To say environmentalists are immune to reality is an understatement. When anyone dare question their conclusions, their deeply held “religious” beliefs, they are immediately attacked as a heretic, or worse, a shill for whatever industry they are trying to destroy. The soundness of the science, and the lack of such on their part, is irrelevant, it’s agenda uber alles. They find someone involved in what goes against their view who they can play “6 Degrees of Kevin Bacon” with and connect to whatever industry/organization they’re trying to destroy and claim that discredits everything contrary to their orthodoxy. But every once in a while something so beautifully karmic happens…That’s what this is about.
Bisphenol-A (BPA) is a chemical used to harden plastic so it can be used in the countless ways it helps improve countless millions of lives. As it is a chemical, it was only a matter of time before the extremist environmentalists started talking of the “dangers” of it to human beings. Ironically, charges of this nature are always led by people who have no concern of human beings. They are the same type of people who effectively banned the mosquito killing agent DDT. That ban has led to millions of avoidable deaths around the world from malaria. While the banning of BPA wouldn’t lead to deaths, it’s banning wouldn’t save any lives either. But it would put a lot of people out of work.
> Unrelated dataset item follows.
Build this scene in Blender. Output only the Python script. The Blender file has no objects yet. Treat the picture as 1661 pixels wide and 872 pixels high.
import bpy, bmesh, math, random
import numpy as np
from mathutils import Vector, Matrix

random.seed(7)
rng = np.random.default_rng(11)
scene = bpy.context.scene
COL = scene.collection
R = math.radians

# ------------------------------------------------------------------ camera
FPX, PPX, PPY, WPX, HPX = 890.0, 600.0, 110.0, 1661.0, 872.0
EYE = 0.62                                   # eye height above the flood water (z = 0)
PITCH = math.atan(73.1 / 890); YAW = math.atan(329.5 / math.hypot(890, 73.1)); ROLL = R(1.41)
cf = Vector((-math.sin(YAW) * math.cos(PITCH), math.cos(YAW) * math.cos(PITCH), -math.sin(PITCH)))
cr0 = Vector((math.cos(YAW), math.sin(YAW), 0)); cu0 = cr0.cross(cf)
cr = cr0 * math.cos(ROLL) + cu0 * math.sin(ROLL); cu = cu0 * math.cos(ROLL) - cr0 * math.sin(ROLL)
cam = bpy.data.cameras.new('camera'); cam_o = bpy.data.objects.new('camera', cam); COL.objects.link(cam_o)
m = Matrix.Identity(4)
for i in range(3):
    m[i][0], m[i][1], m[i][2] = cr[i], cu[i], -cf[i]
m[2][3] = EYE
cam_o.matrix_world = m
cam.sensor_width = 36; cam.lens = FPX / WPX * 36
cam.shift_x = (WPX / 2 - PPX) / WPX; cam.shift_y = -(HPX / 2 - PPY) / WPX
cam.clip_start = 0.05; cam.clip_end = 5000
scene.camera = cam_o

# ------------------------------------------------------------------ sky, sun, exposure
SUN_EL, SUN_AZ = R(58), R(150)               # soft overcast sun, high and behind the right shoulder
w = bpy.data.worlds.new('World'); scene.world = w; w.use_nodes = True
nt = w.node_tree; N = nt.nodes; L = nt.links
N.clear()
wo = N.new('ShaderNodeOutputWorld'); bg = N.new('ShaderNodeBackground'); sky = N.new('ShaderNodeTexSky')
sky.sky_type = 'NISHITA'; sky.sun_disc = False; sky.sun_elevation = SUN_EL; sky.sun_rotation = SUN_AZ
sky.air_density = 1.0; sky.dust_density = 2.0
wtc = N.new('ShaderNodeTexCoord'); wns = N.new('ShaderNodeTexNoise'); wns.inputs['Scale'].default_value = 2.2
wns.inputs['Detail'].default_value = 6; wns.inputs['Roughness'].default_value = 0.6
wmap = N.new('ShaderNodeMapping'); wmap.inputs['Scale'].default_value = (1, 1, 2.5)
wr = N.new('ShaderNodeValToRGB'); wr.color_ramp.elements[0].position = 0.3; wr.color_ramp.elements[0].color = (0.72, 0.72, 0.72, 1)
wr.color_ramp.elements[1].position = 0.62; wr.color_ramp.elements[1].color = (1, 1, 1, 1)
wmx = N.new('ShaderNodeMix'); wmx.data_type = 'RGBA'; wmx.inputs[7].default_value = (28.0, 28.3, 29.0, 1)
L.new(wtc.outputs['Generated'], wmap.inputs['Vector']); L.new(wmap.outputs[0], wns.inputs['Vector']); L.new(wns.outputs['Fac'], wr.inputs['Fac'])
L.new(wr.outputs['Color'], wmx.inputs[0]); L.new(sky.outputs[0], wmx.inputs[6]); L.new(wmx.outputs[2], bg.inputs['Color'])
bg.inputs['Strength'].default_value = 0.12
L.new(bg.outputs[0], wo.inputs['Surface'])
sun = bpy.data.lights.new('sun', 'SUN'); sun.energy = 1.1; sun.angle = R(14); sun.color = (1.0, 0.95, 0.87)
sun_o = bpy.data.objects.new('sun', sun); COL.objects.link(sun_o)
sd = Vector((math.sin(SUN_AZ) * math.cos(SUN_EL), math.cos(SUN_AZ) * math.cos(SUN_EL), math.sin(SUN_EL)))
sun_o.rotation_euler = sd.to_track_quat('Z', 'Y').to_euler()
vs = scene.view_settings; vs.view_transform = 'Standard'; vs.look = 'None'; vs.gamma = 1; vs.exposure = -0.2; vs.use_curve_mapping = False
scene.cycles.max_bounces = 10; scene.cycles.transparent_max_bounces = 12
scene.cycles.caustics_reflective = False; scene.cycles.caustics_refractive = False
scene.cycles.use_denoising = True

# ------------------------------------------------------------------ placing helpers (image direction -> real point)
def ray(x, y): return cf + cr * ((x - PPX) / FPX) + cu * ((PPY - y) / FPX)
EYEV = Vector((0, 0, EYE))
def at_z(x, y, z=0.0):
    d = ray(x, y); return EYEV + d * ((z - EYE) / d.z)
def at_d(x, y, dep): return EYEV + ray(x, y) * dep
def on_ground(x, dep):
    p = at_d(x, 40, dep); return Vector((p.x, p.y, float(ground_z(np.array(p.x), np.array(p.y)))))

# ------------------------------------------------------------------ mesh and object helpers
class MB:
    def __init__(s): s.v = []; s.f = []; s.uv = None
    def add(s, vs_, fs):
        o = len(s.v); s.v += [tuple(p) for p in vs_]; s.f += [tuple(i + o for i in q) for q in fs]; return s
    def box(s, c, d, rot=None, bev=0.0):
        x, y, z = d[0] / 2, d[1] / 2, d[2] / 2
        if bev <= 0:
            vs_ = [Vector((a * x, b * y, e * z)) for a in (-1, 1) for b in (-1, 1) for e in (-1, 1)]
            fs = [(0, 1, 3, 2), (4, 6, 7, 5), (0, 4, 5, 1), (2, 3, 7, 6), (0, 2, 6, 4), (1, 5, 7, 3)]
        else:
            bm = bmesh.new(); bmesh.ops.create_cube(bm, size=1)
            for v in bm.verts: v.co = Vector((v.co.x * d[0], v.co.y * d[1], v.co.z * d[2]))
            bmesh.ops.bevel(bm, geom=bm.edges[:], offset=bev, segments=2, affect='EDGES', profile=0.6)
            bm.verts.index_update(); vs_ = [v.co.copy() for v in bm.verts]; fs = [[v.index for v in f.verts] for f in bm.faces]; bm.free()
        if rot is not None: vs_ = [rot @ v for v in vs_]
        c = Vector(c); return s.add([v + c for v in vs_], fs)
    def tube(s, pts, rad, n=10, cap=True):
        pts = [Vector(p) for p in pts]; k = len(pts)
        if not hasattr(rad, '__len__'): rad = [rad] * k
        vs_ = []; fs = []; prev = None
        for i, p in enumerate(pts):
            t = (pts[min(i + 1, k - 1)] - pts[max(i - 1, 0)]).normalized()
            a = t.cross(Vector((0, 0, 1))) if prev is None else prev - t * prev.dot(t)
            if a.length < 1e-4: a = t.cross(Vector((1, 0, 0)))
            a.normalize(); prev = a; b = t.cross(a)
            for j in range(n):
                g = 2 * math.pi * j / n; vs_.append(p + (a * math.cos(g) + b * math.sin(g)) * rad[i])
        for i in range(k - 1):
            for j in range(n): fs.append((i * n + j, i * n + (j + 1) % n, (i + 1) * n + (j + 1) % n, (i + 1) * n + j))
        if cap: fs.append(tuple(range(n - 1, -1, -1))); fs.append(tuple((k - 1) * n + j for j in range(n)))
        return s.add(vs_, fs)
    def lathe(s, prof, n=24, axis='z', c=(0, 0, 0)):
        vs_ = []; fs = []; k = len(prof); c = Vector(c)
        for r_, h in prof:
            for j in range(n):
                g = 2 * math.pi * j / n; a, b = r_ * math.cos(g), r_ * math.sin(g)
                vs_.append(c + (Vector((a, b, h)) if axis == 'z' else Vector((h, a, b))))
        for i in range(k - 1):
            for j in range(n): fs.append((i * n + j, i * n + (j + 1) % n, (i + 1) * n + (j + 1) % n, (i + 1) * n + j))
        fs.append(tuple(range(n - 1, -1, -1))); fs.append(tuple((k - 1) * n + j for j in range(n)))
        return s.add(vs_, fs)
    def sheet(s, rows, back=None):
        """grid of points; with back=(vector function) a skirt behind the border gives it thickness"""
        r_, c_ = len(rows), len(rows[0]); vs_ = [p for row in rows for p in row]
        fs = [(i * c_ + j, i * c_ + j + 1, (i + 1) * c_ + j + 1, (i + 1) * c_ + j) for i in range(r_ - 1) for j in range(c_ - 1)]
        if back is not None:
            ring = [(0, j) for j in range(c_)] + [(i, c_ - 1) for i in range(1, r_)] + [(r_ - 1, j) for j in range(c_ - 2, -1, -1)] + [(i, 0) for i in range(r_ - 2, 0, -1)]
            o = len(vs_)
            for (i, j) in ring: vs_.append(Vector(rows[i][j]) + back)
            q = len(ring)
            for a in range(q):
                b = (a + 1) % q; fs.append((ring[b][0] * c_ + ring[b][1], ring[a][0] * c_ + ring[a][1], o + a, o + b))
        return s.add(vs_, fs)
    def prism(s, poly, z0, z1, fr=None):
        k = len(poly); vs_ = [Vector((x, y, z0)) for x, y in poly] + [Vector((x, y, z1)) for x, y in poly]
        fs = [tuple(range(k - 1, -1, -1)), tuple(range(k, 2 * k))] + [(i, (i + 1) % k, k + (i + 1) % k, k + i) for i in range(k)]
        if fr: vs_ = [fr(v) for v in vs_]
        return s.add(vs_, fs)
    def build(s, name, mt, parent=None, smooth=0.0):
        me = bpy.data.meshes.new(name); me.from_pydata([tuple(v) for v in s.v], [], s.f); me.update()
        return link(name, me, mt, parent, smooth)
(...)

But work, jobs, livelihoods of individuals has no place in the environmental extremist agenda. They’ve replaced what was known to kill malaria carrying mosquitos with nets to sleep under. So instead of eliminating the problem they’ve reduced the problem…during sleep hours. Malaria’s largest number of victims are infants and children who don’t have the wherewithal to swat mosquitos away when they land on them, and since no one can live their whole life in a net, their exposure risk is high.
The book from which the religion of modern environmentalism sprang is “Silent Spring” by Rachel Carson. In many ways it is the Bible of that movement. And even though it has been discredited, the “Silent Spring” model still serves as the modus operandi of the environmentalist cult. Ban first, ask questions later. That’s what they were trying to do with BPA.
But a funny thing happened on the way to Utopia…
While environmentalists have always used their favorite tactic to “discredit” contrary information, their “go-to” arrow has been stolen from their quiver in the BPA fight.
To an environmentalist, the ability to attack the motives of those questioning their statements is their best weapon. Just look at Al Gore and the global warming/climate change debate. People dependent upon government grants to continue their studies find results that A) find results that are in line with those who publicize their “studies,” and B) will justify those grants and ensure the continued “need” for more. It’s almost as though crackheads got grants to study crack smoking and they miraculously get results that require more study. But since the end result of these studies is always the government getting more power to regulate people’s lives, it’s like the government is also a crack dealer and people trying to stop the cycle are the unwanted interventionists.
This circular dynamic was blown out of the water when a new study by the crack dealer, the Environmental Protection Agency (EPA), found that BPA is harmless. While other large studies found the same thing, those were quickly attacked as being funded by “Big BPA” or some such nonsense. They’ve even helped expose the media bias inherent in these sorts of matters. But now the government itself has completed a large study, and duplicated the results in two separate labs, you’d think the fight would be over. It’s not.
The hardest thing to fight is dogma.
The ban bandwagon still rolls on, without even so much as a passing mention in the “news” stories about the new government findings.
So it seems we do now know what the environmentalists will do when their orthodoxy is proven false…ignore it altogether. But don’t you.
A federal ban, once pushed by Senator Diane Feinstein (D-CA), is all but dead…for now anyway. But that hasn’t stopped states, counties and cities across the country from moving forward with them. Is your local government moving to ban it? What will be next? What will it cost us in jobs, more money for “approved” products and liberty?
The environmentalists have an insatiable desire to ban what they, despite the evidence, don’t like. It didn’t start with BPA, and it won’t end with BPA…unless we end it.